Fangen wir mal bei den Basics an: In meinem Bücherregal stehen bereits 9 Bücher von Anne Freytag – allesamt Jugend- bzw. New Adult-Romane. Ja, ich bin ein Anne Freytag-Fangirl der ersten Stunde! Schon immer hat sie mich mir ihrer Art zu schreiben abgeholt. Mit Mitte 20 genauso wie jetzt mit Ende 30. Sie findet wahnsinnig gute Formulierungen für Gefühle, ohne dabei je pathetisch zu sein. Sie schreibt einfühlsam, poetisch und emotional. Immer liegt der Fokus auf den Figuren und deren Reflektionen. Während andere nur an der Oberfläche bleiben, geht sie all in. Alles oder nichts. Den ganzen Schmerz oder keinen. Das schätze ich am meisten an ihrer Literatur. 

Erzählt wird “Lügen, die wir uns erzählen” aus der Perspektive von Helene, Mutter der Teenie-Tocher Anna und des Teenie-Sohnes Jonas, verheiratet mit Georg. Georg hat sich in eine andere Frau verliebt und verlässt Helene, so dass diese gezwungen wird, ihr bisheriges Leben zu überdenken. Die erzählte Zeit wechselt zwischen Gegenwart und Vergangenheit. In der Gegenwart werden einige Kapitel auch aus Annas Sicht erzählt, so dass die Perspektive auf das Familiengefüge um eine weitere weibliche Person erweitert wird.

Überhaupt sind es Frauen mit all ihren Herausforderungen – Kind sein, erwachsen werden, beruflich Fuß fassen, Partnerin sein, Kinderwunsch und Mutter sein, sich dabei nicht aus den Augen verlieren – die im Fokus der Geschichte stehen. Helenes Mutter – Helene – Anna – drei Generationen einer Familie, die geprägt ist von (scheinbarer) Emotionslosigkeit und spürbarer Ablehnung. Anne Freytag arbeitet diese Thematik mit viel Fingerspitzengefühl und Authentizität in ihre Geschichte ein. “So war es oft in meiner Kindheit gewesen. Feindseliges Schweigen nach lautstarken Auseinandersetzungen meiner Eltern. Erst wurde das Essen verteilt, danach die Verletzungen, und am Ende leckte jeder seine Wunden.“ (S.35)
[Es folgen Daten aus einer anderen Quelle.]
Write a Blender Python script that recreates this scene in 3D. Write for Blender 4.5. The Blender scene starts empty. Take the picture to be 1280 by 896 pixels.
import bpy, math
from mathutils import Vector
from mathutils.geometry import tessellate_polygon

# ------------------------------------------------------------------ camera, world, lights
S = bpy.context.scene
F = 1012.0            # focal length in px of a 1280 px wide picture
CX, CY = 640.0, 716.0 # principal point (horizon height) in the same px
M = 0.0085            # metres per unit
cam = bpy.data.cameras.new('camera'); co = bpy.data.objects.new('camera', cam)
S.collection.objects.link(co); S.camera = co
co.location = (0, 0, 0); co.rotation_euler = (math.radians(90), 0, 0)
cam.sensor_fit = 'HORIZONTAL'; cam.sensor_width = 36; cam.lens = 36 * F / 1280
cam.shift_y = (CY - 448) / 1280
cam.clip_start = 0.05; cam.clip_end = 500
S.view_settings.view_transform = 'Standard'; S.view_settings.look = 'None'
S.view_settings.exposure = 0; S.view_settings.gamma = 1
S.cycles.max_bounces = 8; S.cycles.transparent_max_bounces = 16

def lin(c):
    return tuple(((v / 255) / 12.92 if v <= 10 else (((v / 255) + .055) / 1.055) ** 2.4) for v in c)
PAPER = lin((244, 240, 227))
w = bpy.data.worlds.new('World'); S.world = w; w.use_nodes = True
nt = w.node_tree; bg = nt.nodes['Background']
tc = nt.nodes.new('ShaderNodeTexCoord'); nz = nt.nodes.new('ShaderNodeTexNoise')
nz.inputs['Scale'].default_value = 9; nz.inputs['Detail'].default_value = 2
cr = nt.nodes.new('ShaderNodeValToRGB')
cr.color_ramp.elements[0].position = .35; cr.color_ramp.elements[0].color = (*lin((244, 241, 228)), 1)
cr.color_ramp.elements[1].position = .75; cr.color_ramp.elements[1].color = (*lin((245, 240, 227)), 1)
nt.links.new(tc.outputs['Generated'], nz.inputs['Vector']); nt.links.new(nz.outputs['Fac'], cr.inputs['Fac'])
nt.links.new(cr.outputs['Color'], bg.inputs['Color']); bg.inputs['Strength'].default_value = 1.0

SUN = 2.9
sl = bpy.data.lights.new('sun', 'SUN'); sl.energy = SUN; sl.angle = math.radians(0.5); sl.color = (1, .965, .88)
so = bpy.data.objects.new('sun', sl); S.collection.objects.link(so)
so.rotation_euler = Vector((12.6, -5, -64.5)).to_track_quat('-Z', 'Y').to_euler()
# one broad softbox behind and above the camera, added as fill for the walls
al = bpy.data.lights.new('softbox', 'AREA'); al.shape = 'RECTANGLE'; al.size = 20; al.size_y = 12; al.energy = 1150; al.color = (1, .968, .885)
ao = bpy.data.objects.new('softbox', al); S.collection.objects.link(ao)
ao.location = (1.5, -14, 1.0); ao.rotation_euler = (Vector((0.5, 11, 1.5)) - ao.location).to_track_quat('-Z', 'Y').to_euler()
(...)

Ab und zu erinnerte ich mich beim Lesen von “Lügen, die wir uns erzählen” an Mareike Fallwickls “Die Wut, die bleibt”. Die Geschichte ist eine ganz andere, aber das Thema ist ähnlich: Was bedeutet es, eine Frau zu sein? Und was geschieht, wenn man immer lieb, nett und angepasst war und es irgendwann nicht mehr sein möchte? Wie geben wir Verhaltens- und Denkmuster an unsere Kinder weiter? Wer dieses Buch mochte, wird auch Anne Freytags Buch lieben und umgedreht. 

Mein Fazit:

Seit langem hat mich kein Roman mehr so berührt wie “Lügen, die wir uns erzählen”. Stellenweise hatte ich das Gefühl, Anne Freytag hätte dieses Buch für mich geschrieben. Vielleicht hat sie das auch. Für mich und alle anderen Frauen (und Männer!), die sich im Laufe ihres Lebens selbst verlieren bzw. überhaupt erst einmal herausfinden müssen “Wer bin ich und was will ich?”. Die Lektüre dieses Romans tut zwischendurch ganz schön weh, hat am Ende aber heilende Wirkung. Danke, Anne!